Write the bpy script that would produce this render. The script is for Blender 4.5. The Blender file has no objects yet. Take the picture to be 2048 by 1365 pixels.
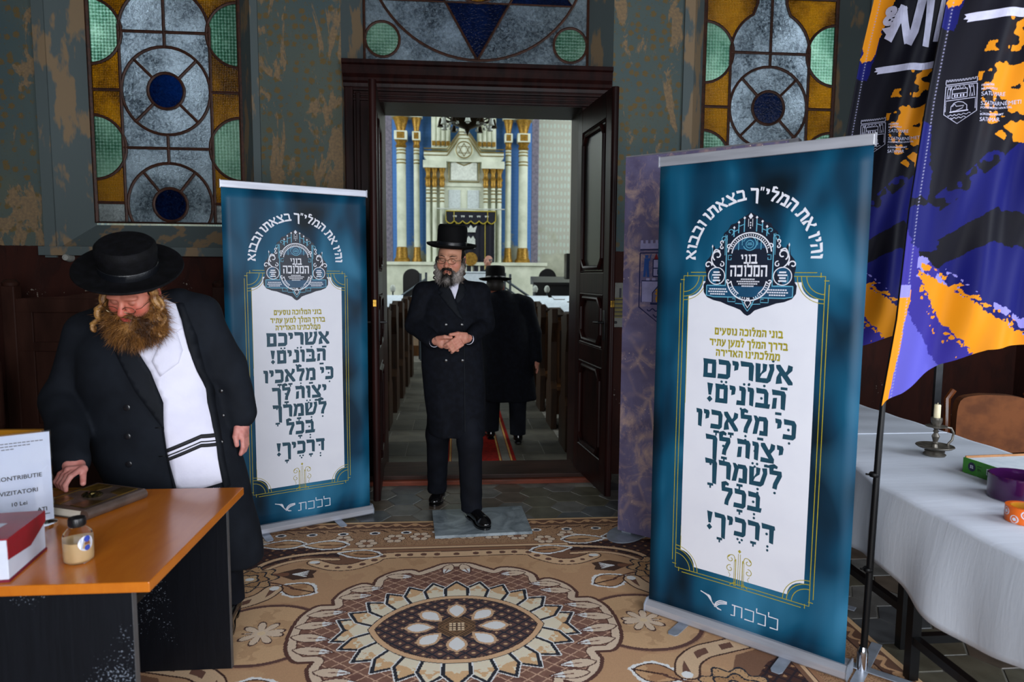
import bpy, bmesh, math, random
import numpy as np
from mathutils import Vector, Matrix
from mathutils.geometry import delaunay_2d_cdt

scene = bpy.context.scene
COL = scene.collection
rnd = random.Random(7)
PI = math.pi

# ------------------------------------------------------------------ camera
def look(yaw, pitch, roll):
    f = Vector((math.sin(yaw)*math.cos(pitch), math.cos(yaw)*math.cos(pitch), -math.sin(pitch)))
    r = f.cross(Vector((0, 0, 1))).normalized(); u = r.cross(f)
    r2 = r*math.cos(roll) + u*math.sin(roll); u2 = u*math.cos(roll) - r*math.sin(roll)
    return Matrix((r2, u2, -f)).transposed()
cam_data = bpy.data.cameras.new('camera')
cam_data.lens = 24.0; cam_data.sensor_width = 36.0; cam_data.sensor_fit = 'HORIZONTAL'
cam_data.clip_start = 0.05; cam_data.clip_end = 200
cam_data.dof.use_dof = True; cam_data.dof.focus_distance = 3.6; cam_data.dof.aperture_fstop = 2.8
cam = bpy.data.objects.new('camera', cam_data); COL.objects.link(cam)
cam.matrix_world = Matrix.Translation((0, 0, 1.5)) @ look(math.radians(4.748), math.radians(5.51), math.radians(0.401)).to_4x4()
scene.camera = cam

# ------------------------------------------------------------------ world, daylight, exposure
world = bpy.data.worlds.new('overcast_sky'); scene.world = world; world.use_nodes = True
world.node_tree.nodes['Background'].inputs[0].default_value = (0.75, 0.86, 1.0, 1)
world.node_tree.nodes['Background'].inputs[1].default_value = 0.6
scene.view_settings.view_transform = 'Standard'
scene.view_settings.look = 'None'
scene.view_settings.gamma = 1.0
scene.view_settings.use_curve_mapping = False
scene.view_settings.exposure = 0.0
try:
    scene.cycles.use_denoising = True
    scene.cycles.max_bounces = 8
    scene.cycles.sample_clamp_indirect = 4.0
except Exception:
    pass

def daylight(name, loc, aim, sx, sy, watts, col):
    l = bpy.data.lights.new(name, 'AREA'); l.shape = 'RECTANGLE'; l.size = sx; l.size_y = sy
    l.energy = watts; l.color = col
    o = bpy.data.objects.new(name, l); COL.objects.link(o); o.location = loc
    o.rotation_euler = (Vector(aim)-Vector(loc)).to_track_quat('-Z', 'Y').to_euler()
    return o
# the open entrance behind the photographer and the tall opening on the right side of the vestibule
daylight('entrance_daylight', (0.7, -1.42, 1.75), (0.5, 5, 1.0), 3.6, 2.7, 235, (0.92, 0.95, 1.0))
daylight('side_door_daylight', (4.25, 0.6, 1.9), (0.5, 1.8, 0.3), 1.8, 2.9, 120, (0.84, 0.91, 1.0))
# the tall windows in the side walls of the prayer hall
for i, yy in enumerate((7.6, 11.2, 14.8)):
    daylight('hall_window_daylight', (-5.75, yy, 4.6), (0.2, yy+1.2, 2.8), 1.5, 4.4, 260, (0.90, 0.98, 1.0))
    daylight('hall_window_daylight', (6.15, yy, 4.6), (0.2, yy+1.2, 2.8), 1.5, 4.4, 260, (0.90, 0.98, 1.0))

# ------------------------------------------------------------------ helpers: colour and materials
def C(h):
    h = h.lstrip('#'); v = [int(h[i:i+2], 16)/255 for i in (0, 2, 4)]
    return tuple((c/12.92 if c <= .04045 else ((c+.055)/1.055)**2.4) for c in v)
def C4(h): return C(h)+(1,)
class NT:
    def __init__(s, name):
        s.m = bpy.data.materials.new(name); s.m.use_nodes = True; s.t = s.m.node_tree; s.t.nodes.clear()
        s.out = s.n('ShaderNodeOutputMaterial')
    def n(s, kind, **kw):
        nd = s.t.nodes.new(kind)
        for k, v in kw.items(): setattr(nd, k, v)
        return nd
    def l(s, a, b): s.t.links.new(a, b)
    def set(s, sock, v):
        if isinstance(v, bpy.types.NodeSocket): s.l(v, sock)
        elif v is not None:
            if isinstance(v, (tuple, list)) and len(v) == 3 and sock.type == 'RGBA': v = tuple(v)+(1,)
            sock.default_value = v
    def pos(s, scale=(1, 1, 1), obj=False, gen=False):
        if obj or gen: o = s.n('ShaderNodeTexCoord').outputs['Object' if obj else 'Generated']
        else: o = s.n('ShaderNodeNewGeometry').outputs['Position']
        mp = s.n('ShaderNodeMapping'); s.l(o, mp.inputs[0]); mp.inputs['Scale'].default_value = scale
        return mp.outputs[0]
    def noise(s, vec, scale, detail=3, rough=.55, dist=0, out='Fac'):
        nd = s.n('ShaderNodeTexNoise'); s.l(vec, nd.inputs['Vector'])
        nd.inputs['Scale'].default_value = scale; nd.inputs['Detail'].default_value = detail
        nd.inputs['Roughness'].default_value = rough; nd.inputs['Distortion'].default_value = dist
        return nd.outputs[out]
    def vor(s, vec, scale, rand=1, out='Distance', feature='F1'):
        nd = s.n('ShaderNodeTexVoronoi'); nd.feature = feature; s.l(vec, nd.inputs['Vector'])
        nd.inputs['Scale'].default_value = scale; nd.inputs['Randomness'].default_value = rand
        return nd.outputs[out]
    def ramp(s, fac, *stops):
        nd = s.n('ShaderNodeValToRGB'); s.l(fac, nd.inputs[0]); e = nd.color_ramp.elements
        while len(e) < len(stops): e.new(.5)
        for el, (p, c) in zip(e, stops):
            el.position = p; el.color = (c, c, c, 1) if isinstance(c, (int, float)) else tuple(c[:3])+(1,)
        return nd.outputs[0]
    def mix(s, fac, a, b, mode='MIX'):
        nd = s.n('ShaderNodeMix'); nd.data_type = 'RGBA'; nd.blend_type = mode
        s.set(nd.inputs[0], fac); s.set(nd.inputs[6], a); s.set(nd.inputs[7], b)
        return nd.outputs[2]
    def math(s, op, a, b=None, c=None):
        nd = s.n('ShaderNodeMath'); nd.operation = op
        s.set(nd.inputs[0], a)
        if b is not None: s.set(nd.inputs[1], b)
        if c is not None: s.set(nd.inputs[2], c)
        return nd.outputs[0]
    def sep(s, vec):
        nd = s.n('ShaderNodeSeparateXYZ'); s.l(vec, nd.inputs[0]); return nd.outputs
    def bump(s, h, strength=.3, dist=.01):
        nd = s.n('ShaderNodeBump'); s.l(h, nd.inputs['Height'])
        nd.inputs['Strength'].default_value = strength; nd.inputs['Distance'].default_value = dist
        return nd.outputs[0]
    def bsdf(s, col, rough=.6, metal=0, normal=None, spec=None, coat=None, sheen=None, alpha=None, trans=None, ior=None, sub=None):
        b = s.n('ShaderNodeBsdfPrincipled')
        s.set(b.inputs['Base Color'], col); s.set(b.inputs['Roughness'], rough); s.set(b.inputs['Metallic'], metal)
        if normal is not None: s.l(normal, b.inputs['Normal'])
        if spec is not None: s.set(b.inputs['Specular IOR Level'], spec)
        if coat is not None: s.set(b.inputs['Coat Weight'], coat); b.inputs['Coat Roughness'].default_value = .12
        if sheen is not None: s.set(b.inputs['Sheen Weight'], sheen)
        if alpha is not None: s.set(b.inputs['Alpha'], alpha)
        if trans is not None: s.set(b.inputs['Transmission Weight'], trans)
        if ior is not None: s.set(b.inputs['IOR'], ior)
        if sub is not None:
            s.set(b.inputs['Subsurface Weight'], sub); b.inputs['Subsurface Radius'].default_value = (.01, .004, .002)
        s.l(b.outputs[0], s.out.inputs[0]); s.b = b
        return b
def pm(name, col, rough=.55, metal=0, col2=None, nscale=20, lo=.4, hi=.65, bscale=0, bstr=.2, bdist=.004, stretch=(1, 1, 1), **kw):
    """plain procedural material: colour broken up by noise, optional fine relief"""
    s = NT(name); v = s.pos(stretch, obj=True)
    a = C(col)
    b = C(col2) if col2 else tuple(c*.8 for c in a)
    fac = s.ramp(s.noise(v, nscale, 4), (lo, 0.), (hi, 1.))
    nrm = s.bump(s.noise(v, bscale, 4), bstr, bdist) if bscale else None
    s.bsdf(s.mix(fac, a, b), rough, metal, nrm, **kw)
    return s.m
def colour_attr(name, rough=.8, bscale=0, bstr=.2, bdist=.002, sheen=None, spec=.3, sub=None, bx=(1, 1, 1)):
    s = NT(name); a = s.n('ShaderNodeAttribute'); a.attribute_name = 'dye'
    nrm = s.bump(s.noise(s.pos(bx, obj=True), bscale, 3), bstr, bdist) if bscale else None
    s.bsdf(a.outputs['Color'], rough, 0, nrm, spec=spec, sheen=sheen, sub=sub)
    return s.m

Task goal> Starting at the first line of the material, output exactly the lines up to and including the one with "scene.camera = cam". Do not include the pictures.

Solution to this task>
Write the bpy script that would produce this render. The script is for Blender 4.5. The Blender file has no objects yet. Take the picture to be 2048 by 1365 pixels.
import bpy, bmesh, math, random
import numpy as np
from mathutils import Vector, Matrix
from mathutils.geometry import delaunay_2d_cdt

scene = bpy.context.scene
COL = scene.collection
rnd = random.Random(7)
PI = math.pi

# ------------------------------------------------------------------ camera
def look(yaw, pitch, roll):
    f = Vector((math.sin(yaw)*math.cos(pitch), math.cos(yaw)*math.cos(pitch), -math.sin(pitch)))
    r = f.cross(Vector((0, 0, 1))).normalized(); u = r.cross(f)
    r2 = r*math.cos(roll) + u*math.sin(roll); u2 = u*math.cos(roll) - r*math.sin(roll)
    return Matrix((r2, u2, -f)).transposed()
cam_data = bpy.data.cameras.new('camera')
cam_data.lens = 24.0; cam_data.sensor_width = 36.0; cam_data.sensor_fit = 'HORIZONTAL'
cam_data.clip_start = 0.05; cam_data.clip_end = 200
cam_data.dof.use_dof = True; cam_data.dof.focus_distance = 3.6; cam_data.dof.aperture_fstop = 2.8
cam = bpy.data.objects.new('camera', cam_data); COL.objects.link(cam)
cam.matrix_world = Matrix.Translation((0, 0, 1.5)) @ look(math.radians(4.748), math.radians(5.51), math.radians(0.401)).to_4x4()
scene.camera = cam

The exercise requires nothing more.